Explainer | Trump vs Biden: what happens if the 2020 US election is contested?
- Trump has not committed to letting a peaceful transfer of power happen if he loses the election
- Presidency could be decided by some combination of courts, state politicians and Congress

US President Donald Trump has claimed without evidence that unprecedented numbers of mail-in ballots will lead to widespread fraud by Democrats in the November presidential election. The president has also repeatedly refused to commit to a peaceful transfer of power if the vote count indicates he has lost to Democratic challenger Joe Biden.
The comments have Democrats worried that Trump’s campaign will seek to dispute the election results. Here are some of the messy scenarios at play:
Lawsuits
Early voting data showed Democrats voting by mail in far greater numbers than Republicans. In states such as Pennsylvania and Wisconsin that do not count mail-in ballots until Election Day, initial results could skew in Trump’s favour, experts say, while the mail ballots counted more slowly are expected to favour Biden. Democrats have expressed concern that Trump will declare victory on election night and then claim mail-in ballots counted in the following days are tainted by fraud.
A close election could result in litigation over voting and ballot-counting procedures in battleground states.
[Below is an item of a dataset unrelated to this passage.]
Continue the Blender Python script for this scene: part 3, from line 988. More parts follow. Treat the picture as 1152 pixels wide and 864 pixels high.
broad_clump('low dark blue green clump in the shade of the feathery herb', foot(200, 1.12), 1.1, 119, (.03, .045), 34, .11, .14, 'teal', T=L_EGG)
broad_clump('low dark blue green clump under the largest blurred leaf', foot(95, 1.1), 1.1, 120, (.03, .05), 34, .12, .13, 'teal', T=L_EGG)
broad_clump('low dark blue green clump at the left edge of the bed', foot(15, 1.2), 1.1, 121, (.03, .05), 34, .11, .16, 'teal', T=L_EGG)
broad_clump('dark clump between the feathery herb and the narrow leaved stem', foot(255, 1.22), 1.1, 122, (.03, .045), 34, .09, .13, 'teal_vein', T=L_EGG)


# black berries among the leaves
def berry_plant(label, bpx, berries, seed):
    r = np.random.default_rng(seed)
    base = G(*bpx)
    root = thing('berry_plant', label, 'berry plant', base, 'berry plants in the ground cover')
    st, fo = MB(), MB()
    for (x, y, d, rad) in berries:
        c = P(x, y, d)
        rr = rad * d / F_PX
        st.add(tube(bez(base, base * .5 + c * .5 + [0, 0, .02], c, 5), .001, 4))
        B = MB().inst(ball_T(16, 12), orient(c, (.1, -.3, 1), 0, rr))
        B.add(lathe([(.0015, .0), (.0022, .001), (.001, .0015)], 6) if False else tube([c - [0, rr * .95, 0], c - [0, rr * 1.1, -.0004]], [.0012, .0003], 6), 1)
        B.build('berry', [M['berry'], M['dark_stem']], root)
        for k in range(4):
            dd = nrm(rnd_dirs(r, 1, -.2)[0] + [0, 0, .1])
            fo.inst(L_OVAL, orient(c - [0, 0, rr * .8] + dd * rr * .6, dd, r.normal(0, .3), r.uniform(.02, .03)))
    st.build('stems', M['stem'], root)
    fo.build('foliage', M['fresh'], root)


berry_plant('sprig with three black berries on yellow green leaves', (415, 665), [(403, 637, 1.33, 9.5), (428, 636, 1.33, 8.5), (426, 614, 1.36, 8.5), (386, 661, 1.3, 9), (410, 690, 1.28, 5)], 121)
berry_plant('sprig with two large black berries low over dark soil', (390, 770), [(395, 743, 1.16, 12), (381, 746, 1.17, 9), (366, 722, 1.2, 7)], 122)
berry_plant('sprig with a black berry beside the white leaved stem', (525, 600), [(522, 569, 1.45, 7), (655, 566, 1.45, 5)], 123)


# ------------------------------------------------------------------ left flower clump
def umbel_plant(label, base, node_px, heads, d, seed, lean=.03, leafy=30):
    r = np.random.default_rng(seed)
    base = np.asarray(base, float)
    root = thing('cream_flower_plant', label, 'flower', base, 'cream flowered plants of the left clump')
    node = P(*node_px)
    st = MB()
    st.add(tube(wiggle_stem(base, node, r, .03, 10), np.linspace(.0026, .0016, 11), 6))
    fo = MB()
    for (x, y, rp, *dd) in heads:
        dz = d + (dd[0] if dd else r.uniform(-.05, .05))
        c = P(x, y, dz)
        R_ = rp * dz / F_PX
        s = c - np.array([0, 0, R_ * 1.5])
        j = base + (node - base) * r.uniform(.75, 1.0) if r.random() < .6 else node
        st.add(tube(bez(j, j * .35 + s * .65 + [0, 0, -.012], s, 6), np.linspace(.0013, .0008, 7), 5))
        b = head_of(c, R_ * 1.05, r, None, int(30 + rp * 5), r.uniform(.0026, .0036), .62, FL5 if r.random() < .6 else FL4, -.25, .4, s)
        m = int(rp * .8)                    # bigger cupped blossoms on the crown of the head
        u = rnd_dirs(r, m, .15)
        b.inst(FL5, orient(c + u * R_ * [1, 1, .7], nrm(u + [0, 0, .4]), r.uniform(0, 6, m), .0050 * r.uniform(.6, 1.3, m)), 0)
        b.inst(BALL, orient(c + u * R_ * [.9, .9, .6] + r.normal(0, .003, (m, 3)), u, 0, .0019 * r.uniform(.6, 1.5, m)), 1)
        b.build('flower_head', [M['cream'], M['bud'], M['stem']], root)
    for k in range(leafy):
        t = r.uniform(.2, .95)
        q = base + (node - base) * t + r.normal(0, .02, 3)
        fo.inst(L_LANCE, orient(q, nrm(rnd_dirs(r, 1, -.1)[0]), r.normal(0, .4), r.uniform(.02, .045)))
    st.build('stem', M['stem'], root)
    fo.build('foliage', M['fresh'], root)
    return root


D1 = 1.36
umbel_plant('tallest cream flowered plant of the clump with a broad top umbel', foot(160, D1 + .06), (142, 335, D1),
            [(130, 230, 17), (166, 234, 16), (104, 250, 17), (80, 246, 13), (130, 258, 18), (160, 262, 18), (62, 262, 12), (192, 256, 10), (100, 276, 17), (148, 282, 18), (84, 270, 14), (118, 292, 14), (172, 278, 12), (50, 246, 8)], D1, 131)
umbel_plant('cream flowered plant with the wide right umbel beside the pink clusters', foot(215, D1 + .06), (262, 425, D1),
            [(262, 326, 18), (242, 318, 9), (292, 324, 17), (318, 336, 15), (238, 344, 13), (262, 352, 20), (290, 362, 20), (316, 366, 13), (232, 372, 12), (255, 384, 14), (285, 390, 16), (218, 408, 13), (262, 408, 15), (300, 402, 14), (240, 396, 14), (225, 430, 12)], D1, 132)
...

Cases filed in individual states could eventually reach the US Supreme Court, as Florida’s election did in 2000, when Republican George W. Bush prevailed over Democrat Al Gore by just 537 votes in Florida after the high court halted a recount.
Trump pushed the Republican-held Senate to confirm Amy Coney Barrett as Supreme Court justice, which would create a 6-3 conservative majority that could favour the president if the courts weigh in on a contested election.